Bachelor Chow

Saturday, May 13, 2006

Why I feel like the most blessed man on the planet (almost).

I took a five year old for a ride round the block on the back of my Harley the other day.

He pretty much thought it was the best thing that had ever happened to him.

Afterwards his dad said to me "Well now you've made the top of his prayer list! And when he prays, he doesn't stop!"

How awesome is that! I now have the faithful, undoubting, unceasing prayers of a child behind me! I am so blessed.

The only way I could feel any more blessed right now is if I learnt to pray like him again.



Jaimey and me


Mark 10:15
"I tell you the truth, anyone who will not receive the kingdom of God like a little child well never enter it."

Mark 11:23-24
"I tell you the truth, if anyone says to this mountain, 'Go, throw yourself into the sea,' and does not doubt in his heart but believes that what he says will happen, it will be done for him. Therefore I tell you, whatever you ask for in prayer, believe that you have recieved it, and it will be yours."


What's poo got to do with grace?

I work as a carer. I was in the toilet changing one of the guys with a fairly high level of cerebral palsy the other day. How can I put this tastefully, it was quite... messy, however he knows me and he knows that not much gets to me, so we were having a bit of a laugh and keeping it light hearted. During the shannanigans I said something like
"Well at least they won’t have to change you at home now!", and his whole mood changed. He looked like the weight of the world had just been put on his shoulders.
"Hard...", he replied with a sad face.
After a bit of coaxing I got out of him that he hates being changed at home because he gets the impression that the carers there really don’t like doing it. He feels really bad, he feels like he’s done something wrong if he needs to be changed.
"Dude," I said "one of the reasons they’re there is cos they know that you’re gonna need a change every now and then. They’re carers. They are not there to enjoy themselves, they are there, being paid money, to do what ever you need them to do, including cleaning up your poo. If you weren’t expected to need help you wouldn’t have been given carers."
But he still didn’t buy it, and it frustrated me.
"Hard..." he said again.
I prayed that he would just learn to accept the provisions he has been given.

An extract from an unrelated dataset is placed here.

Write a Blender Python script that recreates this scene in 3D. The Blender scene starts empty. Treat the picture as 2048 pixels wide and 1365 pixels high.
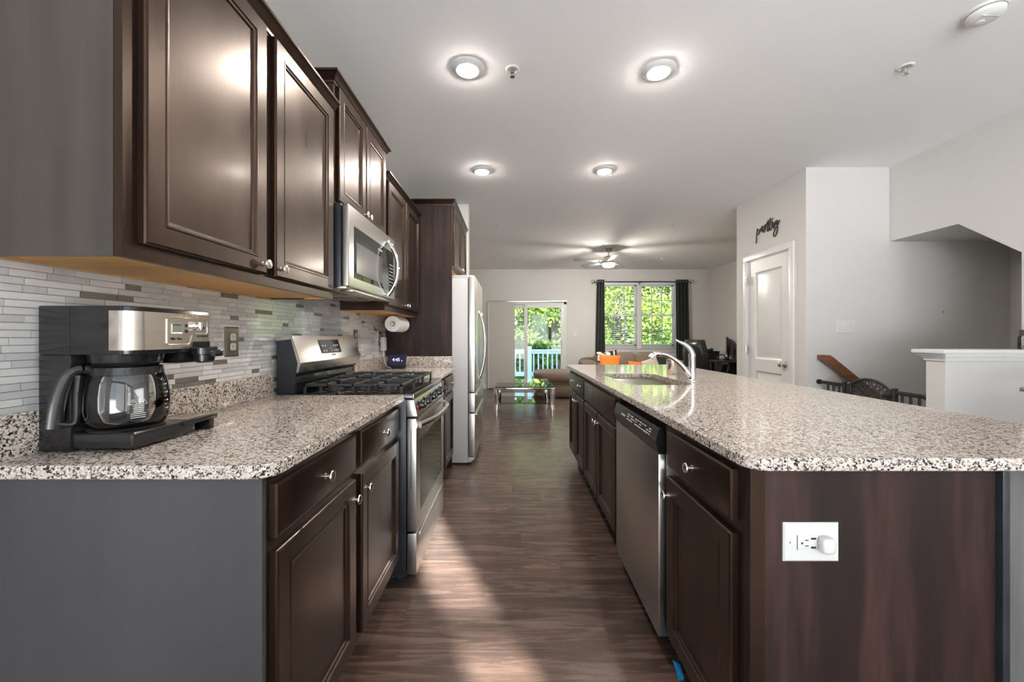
import bpy, bmesh, math, random
from mathutils import Vector, Matrix
random.seed(7)
PI = math.pi
SC = bpy.context.scene
COL = SC.collection

# ------------------------------------------------------------------ camera
CAMZ = 1.193
F = 796.4                      # focal length in pixels of the 2048 px wide frame
cd = bpy.data.cameras.new('camera')
cam = bpy.data.objects.new('camera', cd); COL.objects.link(cam)
cam.location = (0, 0, CAMZ); cam.rotation_euler = (PI/2, 0, 0)
cd.sensor_width = 36; cd.lens = F/2048*36
cd.shift_x = -1/2048; cd.shift_y = -8.5/2048
cd.clip_start = .05; cd.clip_end = 200
SC.camera = cam

# ------------------------------------------------------------------ world, sun, exposure
EXPOSURE = 0.28
SKY_STRENGTH = 3.8
SUN_STRENGTH = 31.0
SKY_SUNSIDE = 2.6
GROUND_FILL = 18.0
CAN_STRENGTH = 430.0
FAN_STRENGTH = 450.0
w = bpy.data.worlds.new('daylight'); SC.world = w; w.use_nodes = True
nt = w.node_tree; nt.nodes.clear()
wo = nt.nodes.new('ShaderNodeOutputWorld'); bg = nt.nodes.new('ShaderNodeBackground')
tc = nt.nodes.new('ShaderNodeTexCoord'); sp = nt.nodes.new('ShaderNodeSeparateXYZ')
cr = nt.nodes.new('ShaderNodeValToRGB'); ma = nt.nodes.new('ShaderNodeMapRange')
ma.inputs['From Min'].default_value = -1; ma.inputs['From Max'].default_value = 1
e = cr.color_ramp.elements
e[0].position = 0; e[0].color = (.47, .49, .515, 1)
e[1].position = 1; e[1].color = (.45, .62, .95, 1)
k = e.new(.49); k.color = (.58, .60, .625, 1)
k = e.new(.52); k.color = (.95, .98, 1, 1)
k = e.new(.70); k.color = (.70, .83, 1, 1)
nt.links.new(tc.outputs['Generated'], sp.inputs[0]); nt.links.new(sp.outputs['Z'], ma.inputs['Value'])
nt.links.new(ma.outputs[0], cr.inputs[0]); nt.links.new(cr.outputs[0], bg.inputs['Color'])
# behind the camera: own sky strength, and ground glow added to brighten the ceiling
def wmap(src, f0, f1, t0, t1):
    q = nt.nodes.new('ShaderNodeMapRange'); q.interpolation_type = 'SMOOTHSTEP'
    for n_, v_ in (('From Min', f0), ('From Max', f1)): q.inputs[n_].default_value = v_
    for n_, v_ in (('To Min', t0), ('To Max', t1)):
        if isinstance(v_, (int, float)): q.inputs[n_].default_value = v_
        else: nt.links.new(v_, q.inputs[n_])
    nt.links.new(src, q.inputs['Value']); return q.outputs[0]
side = wmap(sp.outputs['Z'], -.04, .04, GROUND_FILL, SKY_SUNSIDE)
nt.links.new(wmap(sp.outputs['Y'], .1, -.5, SKY_STRENGTH, side), bg.inputs['Strength'])
nt.links.new(bg.outputs[0], wo.inputs[0])

sl = bpy.data.lights.new('sun', 'SUN'); sun = bpy.data.objects.new('sun', sl); COL.objects.link(sun)
sl.energy = SUN_STRENGTH; sl.angle = math.radians(1.2); sl.color = (1, .975, .94)
sun.location = (6, -12, 8)
sun.rotation_euler = Vector((-.43, .90, -.45)).to_track_quat('-Z', 'Y').to_euler()

SC.view_settings.view_transform = 'Standard'; SC.view_settings.look = 'None'
SC.view_settings.gamma = 1; SC.view_settings.exposure = EXPOSURE
try: SC.view_settings.use_curve_mapping = False
except Exception: pass
SC.cycles.use_denoising = True
SC.cycles.max_bounces = 10; SC.cycles.diffuse_bounces = 5; SC.cycles.glossy_bounces = 5
SC.cycles.transparent_max_bounces = 24
SC.cycles.caustics_reflective = False; SC.cycles.caustics_refractive = False
SC.cycles.sample_clamp_indirect = 6

# ------------------------------------------------------------------ materials
def new_mat(name):
    m = bpy.data.materials.new(name); m.use_nodes = True
    n = m.node_tree.nodes; b = n['Principled BSDF']
    return m, m.node_tree, b
def setp(b, **kw):
    names = dict(col='Base Color', rough='Roughness', metal='Metallic', spec='Specular IOR Level', coat='Coat Weight',
                 coatr='Coat Roughness', tint='Specular Tint', emis='Emission Color', estr='Emission Strength', aniso='Anisotropic', sheen='Sheen Weight', ior='IOR')
    for k_, v in kw.items():
        i = b.inputs.get(names[k_])
        if i is None: continue
        if isinstance(v, (tuple, list)) and len(v) == 3: v = (*v, 1)
        i.default_value = v
def noise_ramp(t, stops, scale, nscale=1, detail=5, rough=.6, distort=0):
    tcn = t.nodes.new('ShaderNodeTexCoord'); mp = t.nodes.new('ShaderNodeMapping')
    mp.inputs['Scale'].default_value = scale if isinstance(scale, tuple) else (scale,)*3
    nz = t.nodes.new('ShaderNodeTexNoise'); nz.inputs['Scale'].default_value = nscale
    nz.inputs['Detail'].default_value = detail; nz.inputs['Roughness'].default_value = rough
    nz.inputs['Distortion'].default_value = distort
    r = t.nodes.new('ShaderNodeValToRGB')
    el = r.color_ramp.elements
    el[0].position = stops[0][0]; el[0].color = (*stops[0][1], 1)
    el[1].position = stops[-1][0]; el[1].color = (*stops[-1][1], 1)
    for p, c in stops[1:-1]:
        q = el.new(p); q.color = (*c, 1)
    t.links.new(tcn.outputs['Object'], mp.inputs[0]); t.links.new(mp.outputs[0], nz.inputs['Vector'])
    t.links.new(nz.outputs['Fac'], r.inputs[0])
    return r, nz, mp
def bump(t, b, src, strength, dist=.002):
    bn = t.nodes.new('ShaderNodeBump'); bn.inputs['Strength'].default_value = strength; bn.inputs['Distance'].default_value = dist
    t.links.new(src, bn.inputs['Height']); t.links.new(bn.outputs[0], b.inputs['Normal'])
def mat(name, c1, c2=None, scale=6, bmp=0, stops=None, detail=5, **kw):
    m, t, b = new_mat(name); setp(b, **kw)
    if c2 is None: c2 = tuple(min(1, v*1.08+.002) for v in c1)
    r, nz, mp = noise_ramp(t, stops or [(.3, c1), (.7, c2)], scale, 1, detail)
    t.links.new(r.outputs[0], b.inputs['Base Color'])
    if bmp: bump(t, b, nz.outputs['Fac'], bmp)
    return m
MT = {}
MT['paint'] = mat('wall_paint', (.64, .625, .603), (.655, .64, .617), 40, rough=.7)
MT['ceiling'] = mat('ceiling_paint', (.88, .88, .875), (.89, .89, .885), 40, rough=.8)
MT['trimw'] = mat('white_trim_paint', (.72, .715, .70), (.74, .735, .72), 20, rough=.35)
MT['espresso'] = mat('espresso_wood', (.022, .012, .0085), (.060, .032, .021), (14, 14, 1.6), rough=.34, spec=.55, tint=(1, .66, .46), coat=.10, coatr=.15, detail=8,
                     stops=[(.25, (.006, .0034, .0026)), (.5, (.012, .0064, .0046)), (.75, (.026, .0135, .0092))])
MT['espresso_panel'] = mat('espresso_panel_wood', (.03, .015, .01), (.1, .05, .035), (13, 13, 1.3), rough=.46, spec=.3, detail=9,
                     stops=[(.30, (.013, .008, .0073)), (.48, (.025, .0135, .0115)), (.70, (.064, .032, .026))])
MT['greypanel'] = mat('dark_grey_laminate', (.060, .058, .062), (.075, .072, .076), (6, 6, 1), rough=.38)
MT['umber'] = mat('upper_side_laminate', (.044, .037, .032), (.085, .069, .058), (12, 12, .8), rough=.42, detail=8)
def vary_rough(m, lo, hi, scale):
    t = m.node_tree; b = t.nodes['Principled BSDF']
    tcn = t.nodes.new('ShaderNodeTexCoord'); mp = t.nodes.new('ShaderNodeMapping'); mp.inputs['Scale'].default_value = scale
    nz = t.nodes.new('ShaderNodeTexNoise'); nz.inputs['Scale'].default_value = 1; nz.inputs['Detail'].default_value = 2; nz.inputs['Roughness'].default_value = .5
    mr = t.nodes.new('ShaderNodeMapRange'); mr.inputs['From Min'].default_value = .3; mr.inputs['From Max'].default_value = .7
    mr.inputs['To Min'].default_value = lo; mr.inputs['To Max'].default_value = hi
    t.links.new(tcn.outputs['Object'], mp.inputs[0]); t.links.new(mp.outputs[0], nz.inputs['Vector']); t.links.new(nz.outputs['Fac'], mr.inputs['Value']); t.links.new(mr.outputs[0], b.inputs['Roughness'])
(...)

And then I thought "hold on a sec, is God tryna tell me something here?"
How many times have I sinned and thought to myself
"Oh man, that was dumb! Why did I do that, I so should have known better! God must be so dissapointed with me! I am so weak! I’m so ashamed to asked Him for forgiveness AGAIN! After I have told Him time and time again that I’m truly sorry! I’m a liar – I’m abusing His forgiveness! I am so not worthy to be called His follower!"
But that’s the whole reason Jesus let Himslf be murdered as a punishment for everything we will ever do wrong. He knew we would screw up. It doesn’t come as a surprise to Him, - if Jesus thought we were never gonna screw up or that we were capable of overcoming sin ourselves, He wouldn’t have taken the punishment for the sins we were going to commit, would He?

So my advice to myself and anyone else who cares to read:
Stop beating yourself up over your sinful nature. Instead spend your energy being grateful to God for His awesome, phenomenal, powerful, perfect grace. For knowing that we are a bunch of screw ups and making provisions for that because He loves us. For taking away the burden of living up to any expectations, and placing that burden onto Jesus Christ’s beautiful shoulders.

2 Corinthians 12:9 (NIV)
But He said to me, "My grace is sufficient for you, for my power is made perfect in weakness." Therefore I will boast all the more gladly about my weakness, so that Christ’s power may rest on me.